Greenpeace is urging tuna traders and investors to fill the void created by the Western and Central Fisheries Commission (WCPFC)’s failure to manage Pacific tuna fisheries. “In the absence of any real action at this week’s WCPFC talkfest, the market end of the supply chain must use their influence to ensure both they and Pacific tuna have a future,” says Lagi Toribau of Greenpeace Australia Pacific.
Government representatives who met in Samoa for the 11th session of the WCPFC this week not only failed their home countries, they failed the Pacific. Dooming the region’s fisheries by their inability to agree to urgently needed rules to halt declines and give tuna stocks time to recover from overfishing.
“If members only represent industrial fishing interests, the WCPFC can’t function. Bigeye tuna are overfished, albacore fisheries are no longer profitable, and yellowfin and even skipjack tuna are starting to buckle under the strain of a fishery out of control. But what do they do? Five days of talk and no real action,” says Toribau.
Despite last year’s record high catch of bigeye tuna by purse seiners using FADs, and the latest stock assessment revealing overfishing has driven the stock down to just 16%, no new rules were added to the WCPFC’s tropical tuna conservation and management measure.
“This is completely unacceptable. The governments represented on this Commission, need to be held accountable by their people. The commission failed to pass a single one of the proposals put forward by Pacific Island Nations to save these fish – and the fisheries that depend upon them.”
Lack of consensus also thwarted attempts to stop the demise of the region’s albacore fisheries. “The failure at WCPFC has left Pacific Islands’ albacore fisheries dead in the water,” says Toribau, “Last year, despite the declining stock driving Pacific fleets out of business, China declared it wanted to build up to one hundred more longline vessels to target South Pacific albacore. This year China again refused to accept even a cap on this fishery, let alone the urgent reductions needed to restore profitability.”
Pacific countries took matters into their own hands last week, agreeing the Tokelau Arrangement to cooperatively manage South Pacific albacore. Unfortunately distant water fishing nations did not join the effort at the WCPFC, leaving the high seas an albacore free-for-all sucking the life out of the fishery.
Reacting to this systemic failure, Greenpeace turns its attention to the markets. “International tuna brands should ensure their suppliers are not involved in driving Pacific fisheries collapse, nor should they partner with distant-water fishing powers that expand their longline fleets or plunder bigeye using FADs, while blocking conservation rules from being adopted”.

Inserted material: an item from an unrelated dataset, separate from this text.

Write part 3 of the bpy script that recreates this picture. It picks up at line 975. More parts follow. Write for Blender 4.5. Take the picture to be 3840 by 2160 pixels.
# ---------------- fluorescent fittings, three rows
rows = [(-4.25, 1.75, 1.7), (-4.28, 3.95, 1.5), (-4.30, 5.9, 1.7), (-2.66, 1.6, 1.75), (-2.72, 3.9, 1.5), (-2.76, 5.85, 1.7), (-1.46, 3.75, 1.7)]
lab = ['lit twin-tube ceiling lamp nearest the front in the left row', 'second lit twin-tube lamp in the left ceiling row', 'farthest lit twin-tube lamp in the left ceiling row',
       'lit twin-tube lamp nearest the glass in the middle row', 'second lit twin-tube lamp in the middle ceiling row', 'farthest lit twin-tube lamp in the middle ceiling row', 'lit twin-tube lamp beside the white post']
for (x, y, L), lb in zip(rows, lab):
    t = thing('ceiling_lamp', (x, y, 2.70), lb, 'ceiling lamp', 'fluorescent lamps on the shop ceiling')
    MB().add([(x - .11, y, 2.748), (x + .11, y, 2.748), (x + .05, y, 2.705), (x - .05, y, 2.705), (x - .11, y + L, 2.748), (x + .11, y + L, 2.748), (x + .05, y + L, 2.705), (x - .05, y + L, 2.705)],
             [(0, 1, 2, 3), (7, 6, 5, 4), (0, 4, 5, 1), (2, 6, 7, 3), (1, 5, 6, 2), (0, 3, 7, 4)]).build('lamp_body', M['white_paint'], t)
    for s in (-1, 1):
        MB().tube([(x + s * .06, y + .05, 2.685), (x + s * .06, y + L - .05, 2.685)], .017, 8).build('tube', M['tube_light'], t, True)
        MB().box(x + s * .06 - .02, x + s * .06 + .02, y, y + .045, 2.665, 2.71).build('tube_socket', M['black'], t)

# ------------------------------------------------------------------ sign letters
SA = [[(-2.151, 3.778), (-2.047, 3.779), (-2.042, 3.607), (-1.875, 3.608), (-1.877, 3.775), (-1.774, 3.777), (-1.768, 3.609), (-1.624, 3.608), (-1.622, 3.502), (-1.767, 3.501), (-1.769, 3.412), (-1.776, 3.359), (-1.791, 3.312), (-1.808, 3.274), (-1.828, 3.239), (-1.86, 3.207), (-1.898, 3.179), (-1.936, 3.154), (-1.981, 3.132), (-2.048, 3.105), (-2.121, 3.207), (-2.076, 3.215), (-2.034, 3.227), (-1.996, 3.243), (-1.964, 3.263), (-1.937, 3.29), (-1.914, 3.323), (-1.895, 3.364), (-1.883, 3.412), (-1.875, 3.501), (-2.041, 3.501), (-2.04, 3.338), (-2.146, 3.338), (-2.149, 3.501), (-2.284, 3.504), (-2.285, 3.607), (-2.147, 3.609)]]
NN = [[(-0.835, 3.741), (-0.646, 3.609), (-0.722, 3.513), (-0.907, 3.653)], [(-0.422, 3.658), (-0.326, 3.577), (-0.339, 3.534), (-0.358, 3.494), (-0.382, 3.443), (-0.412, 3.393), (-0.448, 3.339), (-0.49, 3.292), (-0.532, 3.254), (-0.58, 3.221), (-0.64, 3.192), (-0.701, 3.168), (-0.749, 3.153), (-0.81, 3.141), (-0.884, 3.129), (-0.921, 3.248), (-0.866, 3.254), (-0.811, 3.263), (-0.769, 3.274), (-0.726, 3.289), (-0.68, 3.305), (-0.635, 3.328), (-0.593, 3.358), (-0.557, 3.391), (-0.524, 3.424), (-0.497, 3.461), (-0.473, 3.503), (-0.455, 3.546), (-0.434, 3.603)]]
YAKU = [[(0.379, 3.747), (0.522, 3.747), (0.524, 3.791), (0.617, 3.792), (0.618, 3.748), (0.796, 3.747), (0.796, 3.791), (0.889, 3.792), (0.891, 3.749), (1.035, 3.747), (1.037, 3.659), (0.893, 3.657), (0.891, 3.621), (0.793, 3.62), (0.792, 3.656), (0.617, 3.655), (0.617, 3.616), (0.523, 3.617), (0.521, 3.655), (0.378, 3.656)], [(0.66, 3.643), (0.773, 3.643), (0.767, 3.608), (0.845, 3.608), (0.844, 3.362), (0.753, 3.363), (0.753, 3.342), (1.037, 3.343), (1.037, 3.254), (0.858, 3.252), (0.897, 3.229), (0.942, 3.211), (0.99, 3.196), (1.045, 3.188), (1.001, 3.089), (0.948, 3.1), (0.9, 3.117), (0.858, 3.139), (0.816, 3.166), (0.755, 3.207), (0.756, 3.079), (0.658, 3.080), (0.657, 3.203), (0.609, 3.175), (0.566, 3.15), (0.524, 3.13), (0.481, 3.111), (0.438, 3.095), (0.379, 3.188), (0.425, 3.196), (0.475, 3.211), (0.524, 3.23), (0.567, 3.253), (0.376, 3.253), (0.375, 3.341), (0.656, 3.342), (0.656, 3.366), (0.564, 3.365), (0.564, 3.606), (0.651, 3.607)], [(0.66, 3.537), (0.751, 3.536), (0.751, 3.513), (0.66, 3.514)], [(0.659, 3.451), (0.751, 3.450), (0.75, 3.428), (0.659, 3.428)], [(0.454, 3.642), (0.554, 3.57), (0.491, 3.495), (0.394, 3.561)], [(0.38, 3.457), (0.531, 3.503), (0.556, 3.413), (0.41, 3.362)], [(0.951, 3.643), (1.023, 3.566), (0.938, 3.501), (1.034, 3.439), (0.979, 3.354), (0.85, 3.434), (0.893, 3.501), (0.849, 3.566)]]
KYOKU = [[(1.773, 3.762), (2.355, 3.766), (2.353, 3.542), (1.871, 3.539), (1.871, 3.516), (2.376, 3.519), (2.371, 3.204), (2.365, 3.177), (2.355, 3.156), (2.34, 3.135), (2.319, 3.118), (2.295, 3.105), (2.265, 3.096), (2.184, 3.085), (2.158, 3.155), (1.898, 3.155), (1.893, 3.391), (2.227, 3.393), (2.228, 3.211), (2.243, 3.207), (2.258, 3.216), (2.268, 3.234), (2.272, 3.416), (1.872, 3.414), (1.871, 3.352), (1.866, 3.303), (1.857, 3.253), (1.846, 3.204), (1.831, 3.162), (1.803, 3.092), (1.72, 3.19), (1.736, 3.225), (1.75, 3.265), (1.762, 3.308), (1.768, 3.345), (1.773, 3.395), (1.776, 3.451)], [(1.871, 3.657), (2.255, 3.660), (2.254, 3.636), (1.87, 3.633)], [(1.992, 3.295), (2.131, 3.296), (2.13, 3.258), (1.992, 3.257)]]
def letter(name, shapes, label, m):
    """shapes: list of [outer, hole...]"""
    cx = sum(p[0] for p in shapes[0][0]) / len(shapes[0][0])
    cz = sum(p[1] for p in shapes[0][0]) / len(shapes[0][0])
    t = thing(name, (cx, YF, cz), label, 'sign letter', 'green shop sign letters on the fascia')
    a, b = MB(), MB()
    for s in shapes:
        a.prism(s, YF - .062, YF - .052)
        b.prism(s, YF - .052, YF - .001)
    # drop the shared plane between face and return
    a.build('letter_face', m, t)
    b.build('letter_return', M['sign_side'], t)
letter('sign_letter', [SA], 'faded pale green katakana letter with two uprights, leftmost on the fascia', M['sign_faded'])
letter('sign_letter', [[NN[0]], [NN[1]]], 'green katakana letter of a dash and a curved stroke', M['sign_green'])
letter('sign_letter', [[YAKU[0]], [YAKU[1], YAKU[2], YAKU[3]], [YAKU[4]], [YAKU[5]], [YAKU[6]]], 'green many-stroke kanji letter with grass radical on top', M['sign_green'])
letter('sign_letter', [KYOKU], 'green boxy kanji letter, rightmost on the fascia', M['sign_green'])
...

Sharks fair no better, the Commission failed to adopt proposals from the Pacific and European Union that would have clamped down on shark finning. Toribau says, “Tuna brands must start behaving ethically and guarantee consumers that their supply chains don’t produce shark fins as well as tuna cans.”
This isn’t the first time Greenpeace has urged seafood traders to lead the way, but the issue has become much more extreme. “Governments are clearly failing in their duty to protect this source of food, jobs and economic security,” says Toribau, “In the absence of real leadership, industry and traders are running Pacific tuna fisheries into the ground. They may not technically be breaking the law, but they’re destroying an industry that dozens of countries, and hundreds of thousands of people rely on for survival.”
Greenpeace urges companies to support sustainable local fisheries and shun fleets that are exacerbating the plunder of Pacific tuna. “They need to act now,” says Toribau. “Supporting sustainability protects their viability, and we’re going to start holding them to account if they don’t.”